5 Fun Facts About the Solar Eclipse

The first total solar eclipse over the continental US in almost 40 years will make its appearance later today. Although Atlanta isn’t in the path of totality, we’re still expecting a 97% partial eclipse. We can work with that. Here are some more fun facts to impress your friends and coworkers with as you wait for the eclipse to arrive.

1. A total solar eclipse occurs when the moon completely blocks the sun and casts a shadow, called an umbra, on Earth. Only those in the path of totality with experience a total solar eclipse.

2. Solar eclipses can produce a phenomenon called “Bailey’s Beads,” where peaks and valleys on the surface of the Moon allow beads of light to shine through despite the Moon blocking the Sun.

3. The difference between a total eclipse and an annular eclipse is how far away the Moon is from the Earth. In a total eclipse, the Moon is close enough to the Earth to completely block out the Sun’s light. During an annular eclipse, the moon is farther away from the Earth, which makes it appear smaller and unable to block out the Sun entirely.
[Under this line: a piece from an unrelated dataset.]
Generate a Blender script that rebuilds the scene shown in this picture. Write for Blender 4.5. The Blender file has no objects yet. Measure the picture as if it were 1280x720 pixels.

4. This is the first time a total eclipse has crossed the US from coast to coast since 1918, which means 14 states, including Georgia, are in the path of totality.

5. Because of the moon’s slowly increasing orbit, solar eclipses won’t be around forever. The moon will move far enough away from the Earth that it will no longer be big enough to completely block out the sun, but don’t worry that won’t happen for another 600 million years.